No, they weren’t real diamonds, nor did I believe they were, but I had never been given such a beautiful gift from a boy before in my entire life (unless you count that Tiffany tape, which I don’t).

That day, I felt like Molly Ringwald at the end of a John Hughes movie, triumphing in a happy ending after so many disappointments. It wouldn’t last (it rarely does), but I had that moment of surprise and joy, and that was enough to carry me for a little while.

[July, 1988] Holes in My Heart

7/17/88

Dear Diary,

I forgot to tell you about this crush I Had for two years: His name is Jonas P. and he just graduated. I will Never see him again but I will never forget Him.

I had many dreams about him but I now none of them will come true. one time I slept over Borya’s house and we talked about personal stuff and I told him about Jonas and he started discouraging me and telling me to forget about him.

I was so sad that night that I cried myself to sleep.

didn't mean much anyway

didn't mean much anyway

Jonas was my hall monitor in third and fourth grade and two years my senior. He had red hair, blue eyes and freckles, and I exchanged probably no more than five sentences with him during the the time we we attended the same elementary school. Back then, a two year age difference was like a 20 year gap today. The only reason he ever had to say anything to me was if I misbehaved.

Now I was a good kid, but I was also ridiculously smitten. I made a habit of talking during assemblies on purpose, so that Jonas would reprimand me. Scandalous, I know. Sometimes I even talked back to him. Once I really pushed my luck and he made me stand against the wall.

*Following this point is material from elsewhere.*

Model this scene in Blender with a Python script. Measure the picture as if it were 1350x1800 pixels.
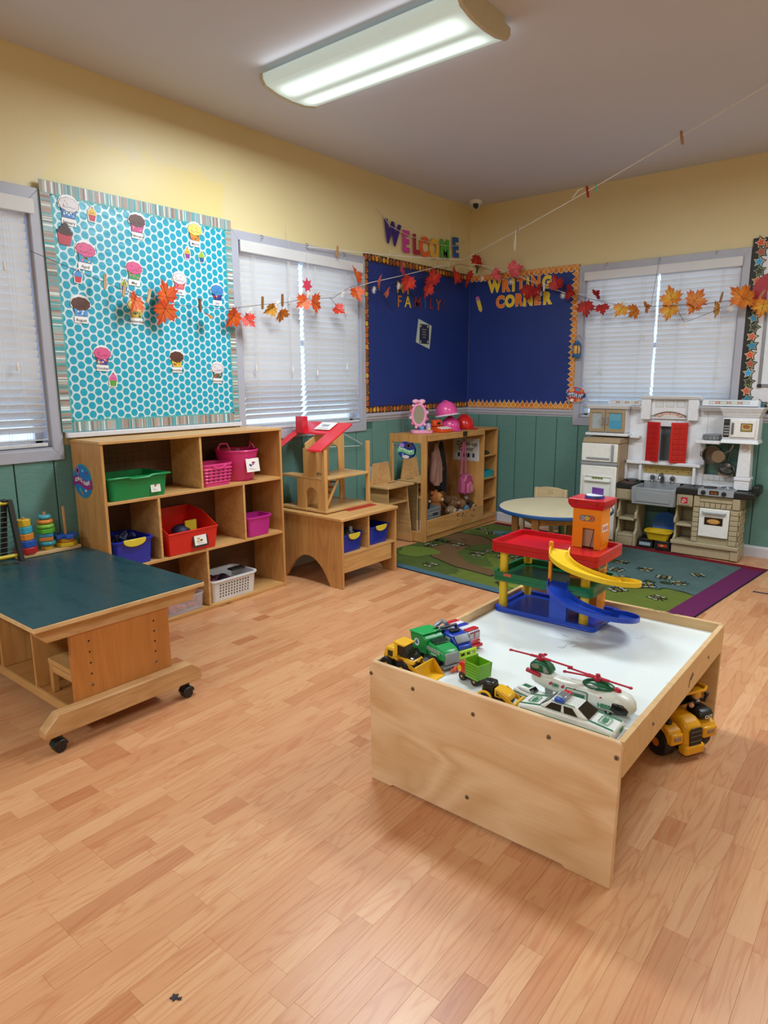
import bpy, bmesh, math, random
from mathutils import Matrix, Vector, Euler
for o in list(bpy.data.objects): bpy.data.objects.remove(o)
SC = bpy.context.scene
COL = SC.collection
PI = math.pi
random.seed(7)

# ---------------------------------------------------------------- camera
cam_d = bpy.data.cameras.new('camera')
cam_d.sensor_fit = 'HORIZONTAL'; cam_d.sensor_width = 36.0
cam_d.lens = 1179.54 / 1350 * 36.0
cam_d.clip_start = .05
cam = bpy.data.objects.new('camera', cam_d); COL.objects.link(cam)
yaw, pitch, roll = map(math.radians, (-38.97527, -11.20575, -0.32440))
fw = Vector((math.sin(yaw)*math.cos(pitch), math.cos(yaw)*math.cos(pitch), math.sin(pitch)))
rt = Vector((math.cos(yaw), -math.sin(yaw), 0)); up = rt.cross(fw)
c_, s_ = math.cos(roll), math.sin(roll)
rt, up = c_*rt + s_*up, -s_*rt + c_*up
cam.matrix_world = Matrix(((rt.x, up.x, -fw.x, 3.64916), (rt.y, up.y, -fw.y, -5.8494),
                           (rt.z, up.z, -fw.z, 1.39326), (0, 0, 0, 1)))
SC.camera = cam

# ---------------------------------------------------------------- world, exposure
W = bpy.data.worlds.new('sky'); SC.world = W; W.use_nodes = True
bg = W.node_tree.nodes['Background']
bg.inputs[0].default_value = (.5, .72, 1.0, 1); bg.inputs[1].default_value = 1.9
SC.view_settings.view_transform = 'Standard'; SC.view_settings.look = 'None'
SC.view_settings.gamma = 1.0; SC.view_settings.use_curve_mapping = False
SC.view_settings.exposure = 0.10
LAMP_POWER = 56.0          # watts of every ceiling fixture's tubes
LENS_GLOW = 1.25            # brightness of the lens over the tubes
FIXTURES = [(1.33, -3.02), (3.8, -2.1), (1.33, -7.4), (3.8, -7.4)]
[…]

I didn’t act up after after that because deep down I feared authority (still do, sometimes).

I didn’t know anything about Jonas besides his name and that he was cute and made my nine/ten-year-old little heart beat fast. I also knew that being in “love” with him was hopeless.

As much as I knew it, I didn’t need Borya to remind me how was hopeless it was and make me cry about it. That jerk.